The title of this post is a bit of a misnomer. It's more like what two things the web is. The web consists of content and indexes. They are both valuable because each cannot exist well without the other. Imagine a dictionary with its definitions distributed randomly everywhere in it with no order. That's what the web is like without links.

Sure a search engine has an index, but that's not what I'm talking about; I'm talking more broadly. A news article with links in is it is both content and an index. Links on a webpage are what make an index, so almost all webpages double as content and indexes or cross-references, however you want to think it.

But some webpages are used just for the index and not for the content. This is what makes search engines so valuable. A search engine is a searchable index.
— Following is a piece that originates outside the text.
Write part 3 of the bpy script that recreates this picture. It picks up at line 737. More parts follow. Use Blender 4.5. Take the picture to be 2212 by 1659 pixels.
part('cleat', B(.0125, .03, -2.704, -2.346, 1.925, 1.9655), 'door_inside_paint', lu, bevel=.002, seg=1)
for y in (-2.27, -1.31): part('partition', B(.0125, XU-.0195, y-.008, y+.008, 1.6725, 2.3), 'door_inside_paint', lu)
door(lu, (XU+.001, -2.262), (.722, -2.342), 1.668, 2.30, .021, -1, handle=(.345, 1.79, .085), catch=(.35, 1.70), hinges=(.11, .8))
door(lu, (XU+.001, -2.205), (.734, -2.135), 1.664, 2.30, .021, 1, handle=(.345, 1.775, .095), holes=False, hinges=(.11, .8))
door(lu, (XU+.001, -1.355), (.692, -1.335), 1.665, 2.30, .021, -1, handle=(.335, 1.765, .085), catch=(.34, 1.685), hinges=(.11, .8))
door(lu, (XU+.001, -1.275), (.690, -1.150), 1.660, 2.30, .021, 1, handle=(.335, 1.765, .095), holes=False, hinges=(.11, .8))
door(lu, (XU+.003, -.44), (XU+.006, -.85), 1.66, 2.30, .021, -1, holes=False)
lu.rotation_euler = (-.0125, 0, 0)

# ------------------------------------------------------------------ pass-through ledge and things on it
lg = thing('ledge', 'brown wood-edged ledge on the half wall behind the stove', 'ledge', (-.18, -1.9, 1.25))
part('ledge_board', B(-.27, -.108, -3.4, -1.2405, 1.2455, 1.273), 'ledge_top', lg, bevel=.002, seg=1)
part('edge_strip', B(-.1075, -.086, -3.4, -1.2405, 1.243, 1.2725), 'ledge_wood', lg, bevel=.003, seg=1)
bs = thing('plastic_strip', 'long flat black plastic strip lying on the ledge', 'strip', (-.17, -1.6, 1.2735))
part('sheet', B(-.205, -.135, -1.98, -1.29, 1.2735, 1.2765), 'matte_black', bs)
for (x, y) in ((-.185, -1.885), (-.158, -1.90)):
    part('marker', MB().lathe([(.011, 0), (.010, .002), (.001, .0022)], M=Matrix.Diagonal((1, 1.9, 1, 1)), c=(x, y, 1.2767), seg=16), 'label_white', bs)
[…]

But search engines are limited. For one thing nothing can replace the understanding of people. And there are things of course that search engines deal with poorly such as javascript, pictures and other multi-media.

One of the exciting things that has been growing on the web is web applications that help people create their own organized indexes -- lists of organized links. These web applications such as del.icio.us and stumble upon, mixx and my own web app newsconomy help automate the process of organizing indexes, sharing indexes, and adding items quickly and easy. But it's human intelligence making these.

One of the amusing things I've found is a lot of people don't get the point of web apps such as del.icio.us, newsconomy etc., and thats fine and amusing and annoying. Well if you are an Internet informationalist, someone who frequently uses and is on the lookout for information on the Internet from various sources, then these human-based web index creation web apps (or some form of this idea) have something to do with you. It's worth your while to find out about them.